The Anti-Defamation League (ADL) said it was deeply troubled by a thinly veiled anti-Semitic appeal made by the leadership of the Donetsk and Lugansk pro-Russian “People’s Republics,” who referred to the government in Kiev as “pathetic representatives of the great Jewish people.”
During a press conference on February 2 captured on YouTube, Alexander Zakharchenko and Igor Plotnitsky - respectively of Donetsk and Lugansk - asked how “Cossacks could be ruled by the not quite right kind of people.”
After several minutes of calling on Ukrainian citizens to disobey and reject Ukrainian President Poroshenko and his government, Zakharenko, leader of the self-proclaimed Donetsk People's Republic, claimed that Kiev's pro-Western leaders were "miserable representatives of the great Jewish people".
Plotnitsky immediately attempted to provide cover against accusations of anti-Semitism by referring to a YouTube video about ‘Jewish Cossacks.’

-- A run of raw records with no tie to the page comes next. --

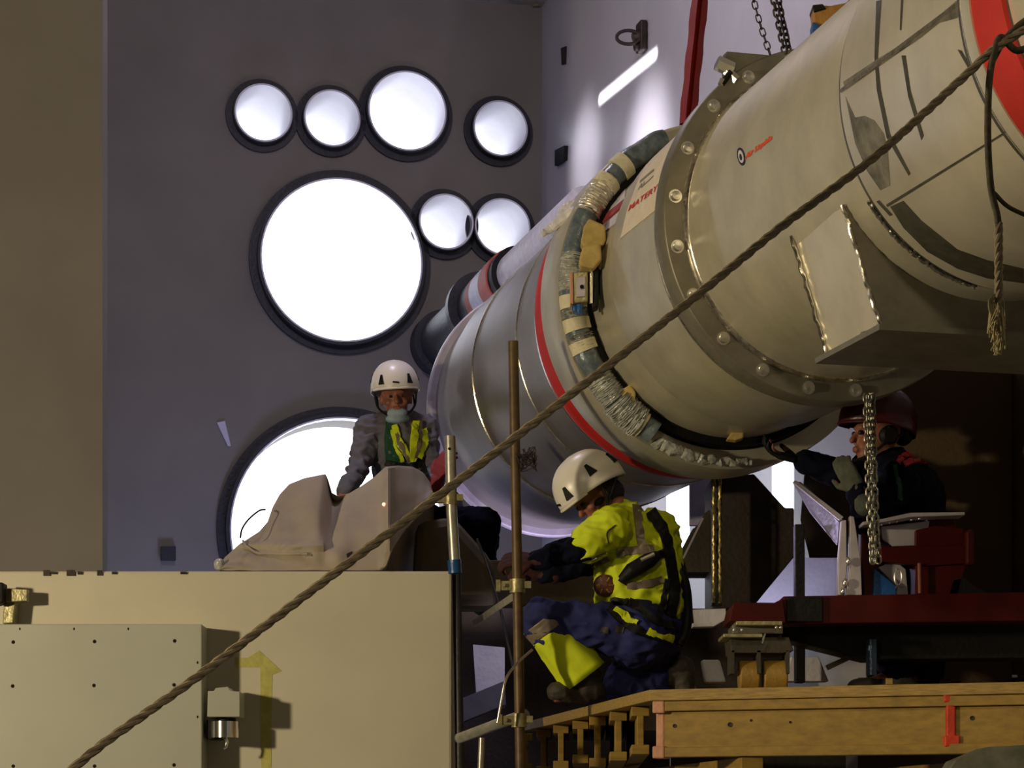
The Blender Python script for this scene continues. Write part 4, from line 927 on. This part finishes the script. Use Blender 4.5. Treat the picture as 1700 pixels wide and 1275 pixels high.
def helmet(c, U, F, s, parent, m, band=M['blackmat'], vents=True):
    U = U.normalized(); F = (F-U*F.dot(U)).normalized(); Rr = F.cross(U); R = Matrix((Rr, F, U)).transposed(); par = parent
    rx, ry, rz = .122*s, .148*s, .142*s
    def pt_(az, el, k=1.0):
        # az 0 = front
        f = (max(0, math.cos(el)))**.85; x = math.sin(az)*f*rx; y = math.cos(az)*f*ry; z = math.sin(el)*rz
        return c+R @ Vector((x*k, y*k, z*k))
    bm = BM(); na, ne = 48, 16; g = []
    for i in range(na):
        az = 2*PI*i/na; lo = -.12-.10*math.cos(az)*-1*(.7) if True else 0
        lo = -.05-.28*(.5-.5*math.cos(az))+.10*math.sin(az)**2      # lower at the back, lifted over the ears
        g.append([bm.verts.new(pt_(az, lo+(PI/2-.02-lo)*j/ne, 1+(.012 if j % 16 == 0 else 0))) for j in range(ne+1)])
    for i in range(na):
        A, B = g[i], g[(i+1) % na]
        for j in range(ne): bm.faces.new((A[j], B[j], B[j+1], A[j+1]))
    bm.faces.new([g[i][ne] for i in range(na)])
    # raised ridge + front brim
    o = fin(bm, 'helmet', m, par, smooth=True); so = o.modifiers.new('s', 'SOLIDIFY'); so.thickness = .006; so.offset = 1
    b2 = BM(); tube(b2, [pt_(a*.1-1.1, -.05-.28*(.5-.5*math.cos(a*.1-1.1))+.1*math.sin(a*.1-1.1)**2, 1.03) for a in range(23)], .006*s, 8)
    fin(b2, 'brim', m, o, smooth=True)
    if vents:
        for az, el in ((-.62, .28), (.62, .28), (-1.55, .42), (1.55, .42), (-2.5, .3), (2.5, .3)):
            bb = BM(); w, h = .13, .17; q = [pt_(az+a, el+e, 1.08) for a, e in ((-w, -h), (w, -h), (w*.45, h), (-w*.25, h))]
            qi = [pt_(az+a, el+e, .99) for a, e in ((-w, -h), (w, -h), (w*.45, h), (-w*.25, h))]
            A = [bb.verts.new(v) for v in q]; B = [bb.verts.new(v) for v in qi]; bb.faces.new(A); bb.faces.new(B[::-1])
            for i in range(4): bb.faces.new((A[i], B[i], B[(i+1) % 4], A[(i+1) % 4]))
            fin(bb, 'vent', band, o)
        bb = BM(); q = [(a, e) for a, e in ((-.13, .10), (.13, .14), (.12, .19), (-.12, .16))]
        A = [bb.verts.new(pt_(a, e, 1.075)) for a, e in q]; B = [bb.verts.new(pt_(a, e, 1.0)) for a, e in q]; bb.faces.new(A); bb.faces.new(B[::-1])
        for i in range(4): bb.faces.new((A[i], B[i], B[(i+1) % 4], A[(i+1) % 4]))
        fin(bb, 'badge', band, o)
    # inner cradle and chin strap
    b3 = BM()
    for sx in (-1, 1):
        tube(b3, bez([c+R @ Vector((sx*.108*s, .0, -.02*s)), c+R @ Vector((sx*.095*s, .02*s, -.09*s)), c+R @ Vector((sx*.05*s, .07*s, -.135*s)), c+R @ Vector((0, .085*s, -.142*s))], 16), .006*s, 6)
        tube(b3, bez([c+R @ Vector((sx*.095*s, -.08*s, -.03*s)), c+R @ Vector((sx*.095*s, .02*s, -.09*s))], 8), .005*s, 6)
    fin(b3, 'chin_strap', M['black'], o, smooth=True)
    return o, R
def strap_px(f, pts, w, name, m, parent, lift=.006, n=40, **kw):
    """webbing laid over a surface along a picture path; w in pixels"""
    c = bez([Vector((x, y, 0)) for x, y in pts], n); rows = []
    for i, p in enumerate(c):
        d = (c[min(i+1, len(c)-1)]-c[max(i-1, 0)]).normalized(); s_ = Vector((-d.y, d.x, 0)); row = []
        for k in (-1, 0, 1):
            h = f(p.x+s_.x*w/2*k, p.y+s_.y*w/2*k)
            row.append((h[0]+h[1]*lift, h[0]+h[1]*.0) if h else None)
        rows.append(row)
    bm = BM(); V = {}
    for i, r in enumerate(rows):
        for k, q in enumerate(r):
            if q: V[i, k, 0] = bm.verts.new(q[0]); V[i, k, 1] = bm.verts.new(q[1])
    def ok(*ks): return all(k in V for k in ks)
    for i in range(len(rows)-1):
        for k in (0, 1):
            if ok((i, k, 0), (i, k+1, 0), (i+1, k+1, 0), (i+1, k, 0)):
                a_, b_ = V[i, k, 0].co, V[i+1, k, 0].co
                if (a_-b_).length < .12: bm.faces.new((V[i, k, 0], V[i, k+1, 0], V[i+1, k+1, 0], V[i+1, k, 0]))
        for k in (0, 2):
            if ok((i, k, 0), (i+1, k, 0), (i+1, k, 1), (i, k, 1)) and (V[i, k, 0].co-V[i+1, k, 0].co).length < .12: bm.faces.new((V[i, k, 0], V[i+1, k, 0], V[i+1, k, 1], V[i, k, 1]))
    return fin(bm, name, m, parent, smooth=True, **kw)

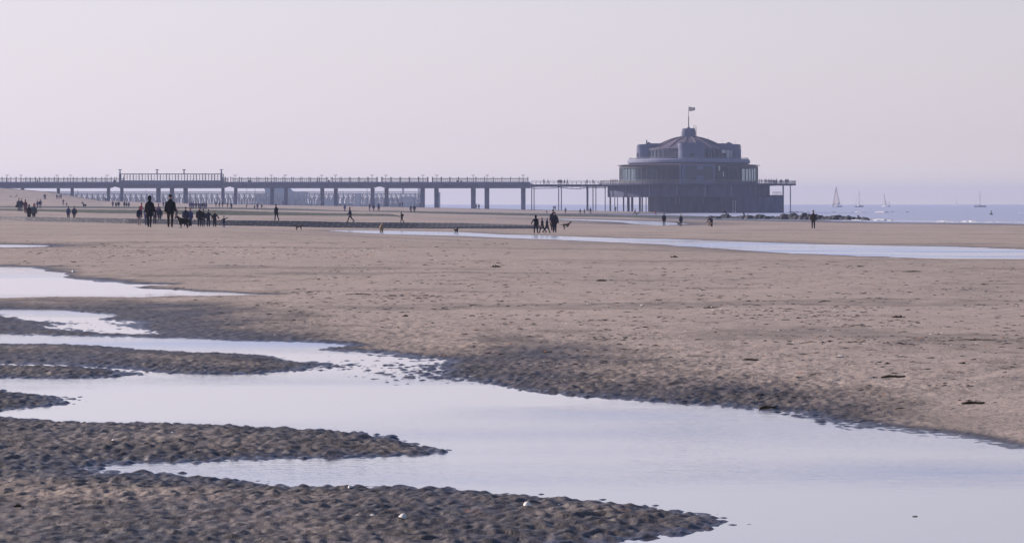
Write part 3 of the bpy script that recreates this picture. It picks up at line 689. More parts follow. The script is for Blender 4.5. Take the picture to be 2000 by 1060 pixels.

“Those watching understood very well that this was an anti-Semitic appeal,” said Abraham H. Foxman, ADL National Director.
“Their body language clearly gave them away as Plotnitsky began to smirk at the beginning of the performance, knowing what was coming, and Zakharenko, who tried not to laugh as he was speaking, said ‘Jews’ very subtly, before Plotnitsky tried to inoculate them from the anti-Semitism accusation with his comments, which came so quickly they were clearly pre-planned.”
Foxman added, “Anti-Semitism has no place in political speech, and any attempt to espouse anti-Jewish hatred within any political arena is simply unacceptable.”
According to the director of the Simon Wiesenthal Center’s Israel office, Efraim Zuroff, Zakharchenko was trying to “sow internal ethnic discord in Ukraine and weaken the regime that the Russian insurgents are fighting.” “That appears to be the motivation, which is based on the Russians’ assumption that anti-Semitism continues to be deeply entrenched in Ukrainian society,” Zuroff said.
In April 2014, ADL condemned the appearance of anti-Semitic fliers in Donetsk, which were handed out on the first night of Passover instructing Jews to register with the government or face deportation and confiscation of their property.
Fighting between Ukrainian forces and the pro-Russian rebels, which has claimed 5,100 lives since April, has surged in recent weeks after the collapse of a tenuous ceasefire deal.